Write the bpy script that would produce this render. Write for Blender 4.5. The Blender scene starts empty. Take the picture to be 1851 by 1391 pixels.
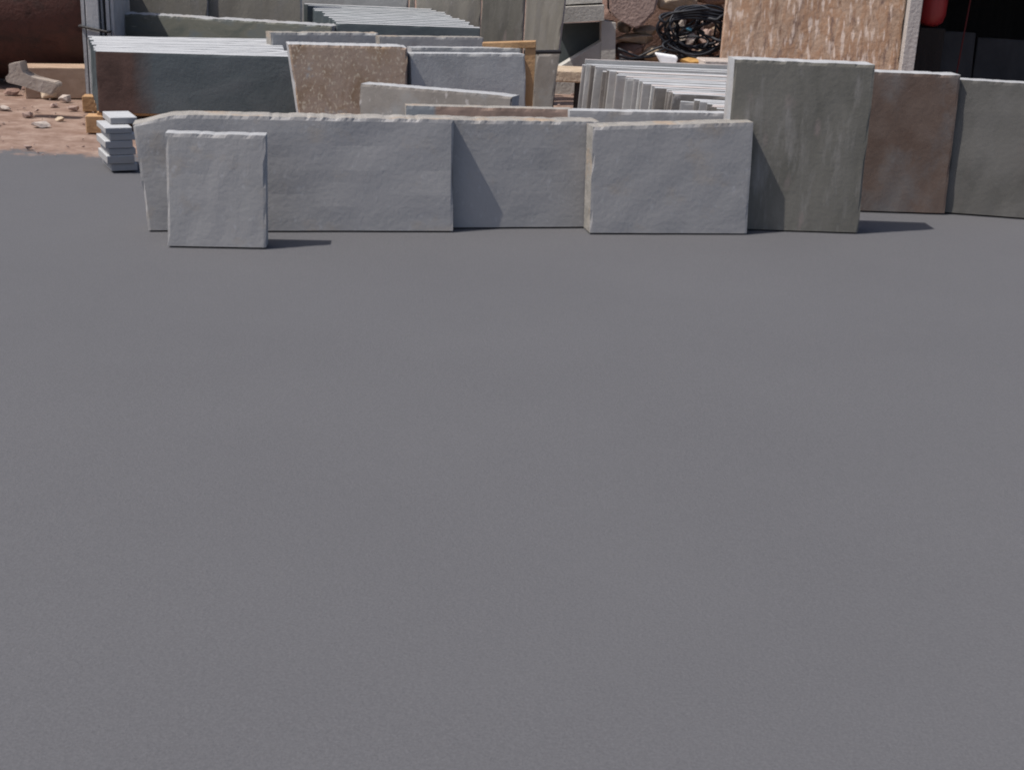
import bpy, bmesh, math, random
from mathutils import Vector, Matrix, noise
random.seed(7)
sc = bpy.context.scene
COL = sc.collection

# ------------------------------------------------------------------ camera
F, PITCH, ROLL, CAMZ = 2400.0, math.radians(19), math.radians(2.5), 1.6
CAM = Vector((0, 0, CAMZ))
fwd = Vector((0, math.cos(PITCH), -math.sin(PITCH)))
up0 = Vector((0, math.sin(PITCH), math.cos(PITCH)))
rt0 = Vector((1, 0, 0))
RT = math.cos(ROLL) * rt0 + math.sin(ROLL) * up0
UP = -math.sin(ROLL) * rt0 + math.cos(ROLL) * up0

def ray(u, v):
    return fwd + RT * ((u - 925.5) / F) - UP * ((v - 695.5) / F)
def at(u, v, Y):
    r = ray(u, v); return CAM + r * (Y / r.y)
def atz(u, v, z):
    r = ray(u, v); return CAM + r * ((z - CAMZ) / r.z)

cd = bpy.data.cameras.new('camera'); cam = bpy.data.objects.new('camera', cd); COL.objects.link(cam)
cd.sensor_width = 36; cd.lens = F / 1851 * 36; cd.clip_end = 2000; cd.clip_start = 0.05
m = Matrix((RT, UP, -fwd)).transposed().to_4x4(); m.translation = CAM
cam.matrix_world = m
sc.camera = cam

# ------------------------------------------------------------------ light
SUN_EL, SUN_AZ = math.radians(60), math.radians(-108)     # azimuth from +Y towards +X
ts = Vector((math.cos(SUN_EL) * math.sin(SUN_AZ), math.cos(SUN_EL) * math.cos(SUN_AZ), math.sin(SUN_EL)))
w = bpy.data.worlds.new('World'); sc.world = w; w.use_nodes = True
nt = w.node_tree
sky = nt.nodes.new('ShaderNodeTexSky'); sky.sky_type = 'NISHITA'; sky.sun_disc = False
sky.sun_elevation = SUN_EL; sky.sun_rotation = SUN_AZ
sky.air_density = .75; sky.dust_density = 2.5; sky.ozone_density = .6
bg = nt.nodes['Background']; bg.inputs[1].default_value = 0.125
nt.links.new(sky.outputs[0], bg.inputs[0])
ld = bpy.data.lights.new('sun', 'SUN'); ld.energy = 4.2; ld.angle = math.radians(0.5); ld.color = (1, .95, .88)
lo = bpy.data.objects.new('sun', ld); COL.objects.link(lo)
lo.rotation_euler = (-ts).to_track_quat('-Z', 'Y').to_euler(); lo.location = (-8, -2, 14)
sc.view_settings.view_transform = 'Standard'; sc.view_settings.look = 'None'
sc.view_settings.exposure = 0.05; sc.view_settings.gamma = 1
sc.cycles.filter_width = 2.0

# ------------------------------------------------------------------ materials
def mat(name, cols, scale=(3, 3, 3), detail=8, rough=.85, bump=.2, bscale=40, speck=None, stain=None, var=.12, dist=0.6, spec=.3, ramp=(.3, .7)):
    """procedural stone / wood / rust: stretched noise through a ramp, optional specks and stain, fine bump"""
    M = bpy.data.materials.new(name); M.use_nodes = True
    N, L = M.node_tree.nodes, M.node_tree.links
    bs = N['Principled BSDF']; bs.inputs['Roughness'].default_value = rough
    bs.inputs['Specular IOR Level'].default_value = spec
    tc = N.new('ShaderNodeTexCoord'); oi = N.new('ShaderNodeObjectInfo')
    ad = N.new('ShaderNodeVectorMath'); ad.operation = 'MULTIPLY_ADD'
    ad.inputs[1].default_value = (1, 1, 1)
    cx = N.new('ShaderNodeVectorMath'); cx.operation = 'SCALE'; cx.inputs[0].default_value = (37, 53, 71)
    L.new(oi.outputs['Random'], cx.inputs['Scale'])
    L.new(tc.outputs['Object'], ad.inputs[0]); L.new(cx.outputs[0], ad.inputs[2])
    mp = N.new('ShaderNodeMapping'); mp.inputs['Scale'].default_value = scale
    L.new(ad.outputs[0], mp.inputs[0])
    no = N.new('ShaderNodeTexNoise'); no.inputs['Scale'].default_value = 1; no.inputs['Detail'].default_value = detail
    no.inputs['Roughness'].default_value = .62; no.inputs['Distortion'].default_value = dist
    L.new(mp.outputs[0], no.inputs['Vector'])
    rp = N.new('ShaderNodeValToRGB'); el = rp.color_ramp.elements
    el[0].position, el[1].position = ramp
    el[0].color = (*cols[0], 1); el[1].color = (*cols[-1], 1)
    for k, c in enumerate(cols[1:-1]):
        e = el.new(ramp[0] + (ramp[1] - ramp[0]) * (k + 1) / (len(cols) - 1)); e.color = (*c, 1)
    L.new(no.outputs[0], rp.inputs[0])
    out = rp.outputs[0]
    def mix(fac, a, b, mode='MIX'):
        mx = N.new('ShaderNodeMix'); mx.data_type = 'RGBA'; mx.blend_type = mode
        if isinstance(fac, float): mx.inputs[0].default_value = fac
        else: L.new(fac, mx.inputs[0])
        L.new(a, mx.inputs[6])
        if isinstance(b, tuple): mx.inputs[7].default_value = (*b, 1)
        else: L.new(b, mx.inputs[7])
        return mx.outputs[2]
    def ramp_of(src, p0, p1):
        r = N.new('ShaderNodeMapRange'); r.inputs[1].default_value = p0; r.inputs[2].default_value = p1
        L.new(src, r.inputs[0]); return r.outputs[0]
    if stain:                       # (colour, scale3, low, high)
        m2 = N.new('ShaderNodeMapping'); m2.inputs['Scale'].default_value = stain[1]; L.new(ad.outputs[0], m2.inputs[0])
        n2 = N.new('ShaderNodeTexNoise'); n2.inputs['Scale'].default_value = 1; n2.inputs['Detail'].default_value = 9; n2.inputs['Roughness'].default_value = .65
        L.new(m2.outputs[0], n2.inputs['Vector'])
        out = mix(ramp_of(n2.outputs[0], stain[2], stain[3]), out, stain[0])
    if speck:                       # (colour, scale3, low, high)
        m3 = N.new('ShaderNodeMapping'); m3.inputs['Scale'].default_value = speck[1]; L.new(ad.outputs[0], m3.inputs[0])
        n3 = N.new('ShaderNodeTexNoise'); n3.inputs['Scale'].default_value = 1; n3.inputs['Detail'].default_value = 3
        L.new(m3.outputs[0], n3.inputs['Vector'])
        out = mix(ramp_of(n3.outputs[0], speck[2], speck[3]), out, speck[0])
    if var:
        mr = N.new('ShaderNodeMapRange'); mr.inputs[3].default_value = 1 - var; mr.inputs[4].default_value = 1 + var
        L.new(oi.outputs['Random'], mr.inputs[0])
        hs = N.new('ShaderNodeHueSaturation'); L.new(mr.outputs[0], hs.inputs['Value']); L.new(out, hs.inputs['Color'])
        out = hs.outputs[0]
    L.new(out, bs.inputs['Base Color'])
    if bump:
        nb = N.new('ShaderNodeTexNoise'); nb.inputs['Scale'].default_value = bscale; nb.inputs['Detail'].default_value = 6
        L.new(ad.outputs[0], nb.inputs['Vector'])
        av = N.new('ShaderNodeMath'); av.operation = 'MULTIPLY_ADD'; av.inputs[1].default_value = 1.2
        L.new(no.outputs[0], av.inputs[0]); L.new(nb.outputs[0], av.inputs[2])
        b = N.new('ShaderNodeBump'); b.inputs['Strength'].default_value = bump; b.inputs['Distance'].default_value = .02
        L.new(av.outputs[0], b.inputs['Height']); L.new(b.outputs[0], bs.inputs['Normal'])
    return M

EDGE = mat('sawn_slate_edge', [(.29, .295, .305), (.385, .39, .40)], (9, 9, 9), bump=.15, var=.1, stain=((.33, .30, .28), (2, 2, 2), .55, .75))
EDGE_WARM = mat('rough_slate_edge', [(.21, .20, .185), (.34, .32, .295)], (12, 12, 12), bump=.3, var=.08, stain=((.34, .26, .19), (5, 5, 5), .52, .66))
EDGE_DUST = mat('pinkish_dusted_edge', [(.42, .37, .355), (.48, .44, .43)], (7, 7, 7), bump=.15, var=.06)
EDGE_PALE = mat('pale_slate_edge', [(.355, .365, .38), (.45, .46, .475)], (7, 7, 7), bump=.15, var=.06)
SL_BLUE = mat('blue_grey_slate', [(.105, .128, .132), (.155, .176, .178)], (2.5, 2.5, 3.5), stain=((.16, .16, .18), (7, 7, 7), .58, .8), bump=.1)
SL_OLIVE = mat('olive_slate', [(.075, .085, .075), (.12, .12, .10), (.10, .115, .12)], (3, 3, 6), speck=((.28, .27, .24), (6, 6, 28), .66, .74), bump=.1)
SL_GREY = mat('grey_slate', [(.31, .31, .305), (.40, .40, .395)], (3, 3, 3), stain=((.27, .25, .25), (6, 6, 4), .55, .8), speck=((.33, .33, .34), (22, 22, 14), .66, .75), bump=.1)
SL_BROWNGREY = mat('brown_grey_slate', [(.155, .14, .128), (.215, .197, .182)], (4, 4, 3), stain=((.21, .22, .23), (3, 3, 3), .5, .75), speck=((.30, .28, .27), (20, 20, 12), .64, .74), bump=.1)
SL_TALL = mat('weathered_tall_slate', [(.165, .152, .13), (.225, .21, .18)], (3, 3, 1.2), stain=((.21, .20, .19), (9, 9, 3), .5, .8), speck=((.27, .25, .235), (28, 28, 9), .66, .76), bump=.1)
SL_STREAK = mat('streaked_grey_slate', [(.105, .10, .085), (.165, .156, .137)], (5, 5, 1.6), stain=((.215, .203, .188), (13, 13, 2.4), .52, .70), speck=((.21, .175, .16), (9, 9, 3), .62, .75), bump=.1)
SL_RBROWN = mat('red_brown_slate', [(.095, .06, .045), (.155, .115, .095)], (3, 3, 3), stain=((.145, .13, .122), (3, 3, 2), .5, .68), bump=.1)
SL_DKGREY = mat('plain_dark_grey_slate', [(.105, .10, .09), (.155, .148, .138)], (4, 4, 2.5), stain=((.15, .135, .125), (6, 6, 3), .58, .75), bump=.1)
SL_FRONT = mat('front_grey_slate', [(.285, .28, .28), (.325, .315, .315)], (3, 3, 3), stain=((.33, .285, .24), (3.5, 3.5, 4.5), .56, .8), speck=((.36, .355, .36), (30, 30, 18), .62, .76), var=.06, bump=.1)
SL_SPECK = mat('speckled_brown_slate', [(.21, .14, .09), (.29, .22, .175), (.26, .175, .11)], (4, 4, 2.5), stain=((.30, .31, .32), (3.5, 3.5, 3.5), .60, .68), speck=((.43, .36, .28), (58, 58, 34), .56, .68), bump=.1)
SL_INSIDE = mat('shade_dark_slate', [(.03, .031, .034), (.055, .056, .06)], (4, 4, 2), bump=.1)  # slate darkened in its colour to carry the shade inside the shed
TAN = mat('tan_fibrous_stone', [(.22, .13, .085), (.42, .30, .22), (.36, .215, .135), (.48, .37, .28)], (11, 11, 2.6), speck=((.62, .50, .42), (30, 30, 6), .55, .66), stain=((.19, .125, .10), (16, 16, 5), .53, .66), bump=.3, bscale=25, dist=.9)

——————

Make an exact copy of the lines from the top of the material through the line with "COL = sc.collection", pictures excluded.

Write the bpy script that would produce this render. Write for Blender 4.5. The Blender scene starts empty. Take the picture to be 1851 by 1391 pixels.
import bpy, bmesh, math, random
from mathutils import Vector, Matrix, noise
random.seed(7)
sc = bpy.context.scene
COL = sc.collection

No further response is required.